The question – Were cars smaller then?  – reminds me, of course, of the question Were people shorter then? that people ask when they’re in houses with low ceilings or looking at antique bedsteads that seems diminutive when compared to today’s super sized beds.

We passed this nifty, early Somerville garage on the tour of Powderhouse Park and Ball Square a couple of weeks ago.  It’s a truly wonderful garage – brightly painted, with what look to be stained glass windows on the side.  I just love the old moss covered roof.

But what caught our eye is the addition to the front of the garage (which unfortunately is missing its original doors).  Clearly somebody retrofitted this garage to fit a bigger – or more specifically – a longer car into the garage.  Someone on the tour suggested that was because early cars were shorter than the cars that followed.

Unusual old garage in Somerville MA

Unusual old garage in Somerville MA

So how about it?  Were cars much shorter 75 to 100 years ago?  I’m not thinking of comparing them to some of our modern day behemoths like SUVs, but were they really much smaller than our Hondas, VWs or Toyotas? 

I poked around a bit online and couldn’t find the measurements for the earliest Model-Ts etc.  It does seem to me that the cars that followed the Model T got pretty big fairly early on.  Some of those vintage autos seemed like they were fairly spacious.

If you know anything about how cars grew over the years or how long the earliest models and the ones that followed were I would love to hear from you.

And as to whether or not our ancestors were much shorter than we are?  Not so much as it turns out.

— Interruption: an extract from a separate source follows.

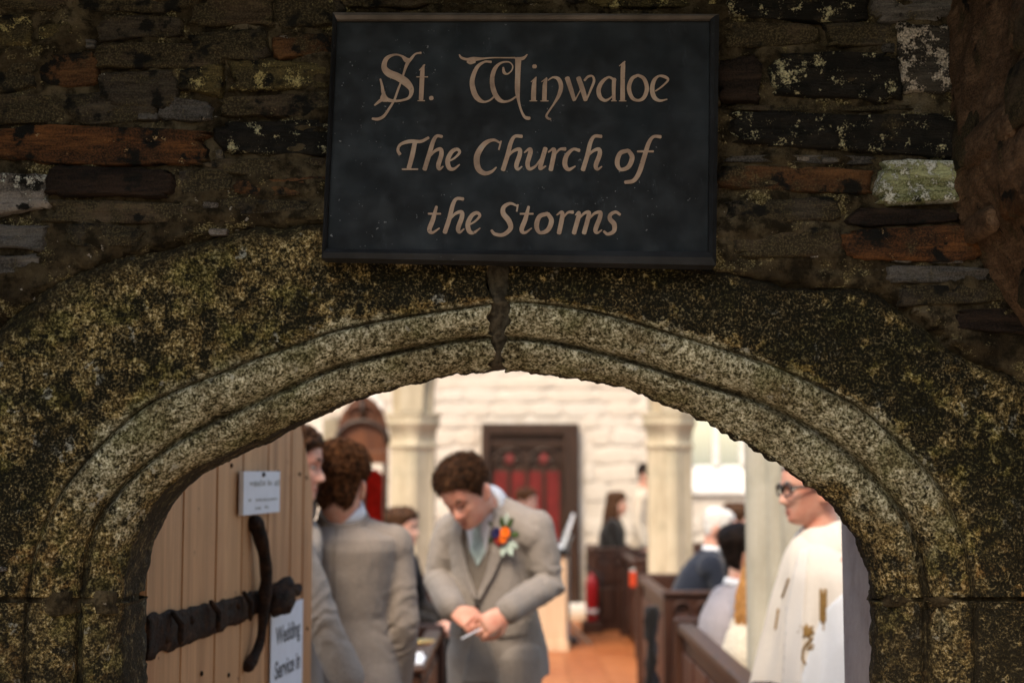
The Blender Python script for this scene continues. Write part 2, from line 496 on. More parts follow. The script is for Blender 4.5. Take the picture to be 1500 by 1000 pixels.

The Plimoth Plantation website addresses this myth. It seems that there’s about an inch and a half difference between average heights of modern Americans and the early colonists.  Evidence suggests that Americans reached current height averages by the time of the Revolution.  Short beds and low ceilings must have been the style of the times.

There’s an antique auto show in Lincoln in a couple of weeks – watch for details here – and I think I’ll bring my tape measure.